La puta y la santa
¿Dos reinas o la misma esquematización? Para desembarazarse rápidamente de esta pregunta, es necesario contestar que en esta película lo que prima es la segunda opción. Aprovechando los vientos epocales que corren (y en esto uno puede sospechar cierta falta de escrúpulos, como, por ejemplo, en la oportunista remake femenina de Ocean´s Eleven, Ocean´s Eight, que se escurrió entre los estrenos del año pasado), la ópera prima de Josie Rourke, veterana directora teatral inglesa, se sube a la ola –ya casi incontrolable– del trazo grueso pseudo feminista y regala una visión aggiornada del viejo maniqueísmo de escindir a la mujer en la puta y la santa.
Aquí pierden las dos contendientes al trono de Inglaterra porque ninguna de ellas es respetada en su condición femenina. El que gana tampoco es de ninguna manera el espectador –quien, por bellas que sean las locaciones naturales, consigue aburrirse bastante en las más de dos horas de intrigas, intríngulis e innuendos palaciegos, que vienen acompañadas de actores con caras de estoy-intrerpretando-un-personaje-histórico-y-por-eso-mi-seño-fruncido-y-elucubrador–. Quien triunfa, entonces, no es otra que la supremacía del tema, el bendito contenido. Todo está dado como si lo importante, lo verdaderamente importante, fuera lo que se dice, lo que se cuenta y no cómo se lo cuenta, cómo se lo dice. Cualquiera diría que esta gente cree que es posible separar lo uno de lo otro, que existe el contenido sin la forma.
Para afirmar este universo dicotómico planteado desde el comienzo por la película (al mejor estilo melodramático clásico pero sin los desbordes estéticamente atrayentes de aquel, sin su coraje y sin su osadía) se encuentra, de un lado, María Estuardo, la puta, interpretada por Saoirse Ronan, viuda reciente del monarca francés, que retorna a Escocia, respaldada por el catolicismo, para reclamar lo que por derecho sanguíneo cree que le corresponde. En la otra esquina, quien ha prestado su nombre a un período histórico, la reina Isabel, la santa, en la piel de Margot Robbie, se empeña en conservar su poder con la ayuda de la iglesia protestante.
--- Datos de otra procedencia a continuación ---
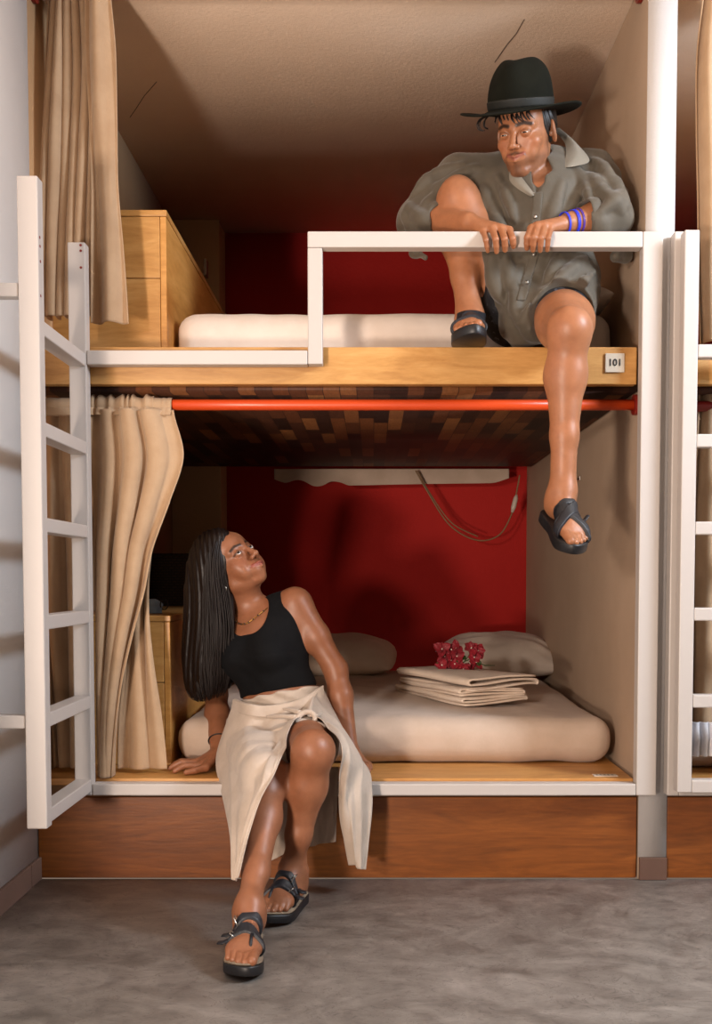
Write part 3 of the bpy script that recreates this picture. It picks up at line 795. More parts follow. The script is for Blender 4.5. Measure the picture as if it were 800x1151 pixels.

Más allá de las explícitas bajadas de líneas en diálogos escritos evidentemente por varones para conmiserarse de las mujeres (“¡Qué crueles son los hombres!”, dice Isabel en un momento), y sin contar que lo que el film entiende por la problemática de género parece extraído de Feminismo for dummies, la puesta en escena dramática se empeña en explicar esta división entre ambas mujeres en el vestuario, los decorados, los escenarios naturales y en cuanto detalle pueda exponer. La puta, con su belleza natural, se viste de rojo; cabalga por escenarios agrestes; es rodeada por fluidos y salpicada por sangre. La santa, en cambio, esconde su rostro tras el maquillaje blanco; no deambula por los espacios como su prima escocesa sino que se dirige resuelta por entre habitaciones fastuosas. La puta es madre; la santa es virgen.
La tesis de la película –que en nada peca de original– propone a María e Isabel como la dos caras de una misma opresión, ejercida, claro está, por el patriarcado. Y para ello no escatima en paralelismos, de hecho, construye toda su narración bajo este principio: ambas reinas son filmadas de espaldas mientras caminan por largos pasillos de sendos decorados; o se ve a una y a otra, sucesivamente, mirar hacia el cielo; de las dos se muestra su relación con su séquito y con sus amantes. En definitiva, lo que se patentiza es que una, para sobrevivir, se ha tenido que doblegar, y la otra, para no ser doblegada, se ha tenido que masculinizar. A ninguna de las dos reinas le fue permitido ser plenamente mujer; y al relato no se le concedió poder ir un poco más lejos de lo obvio.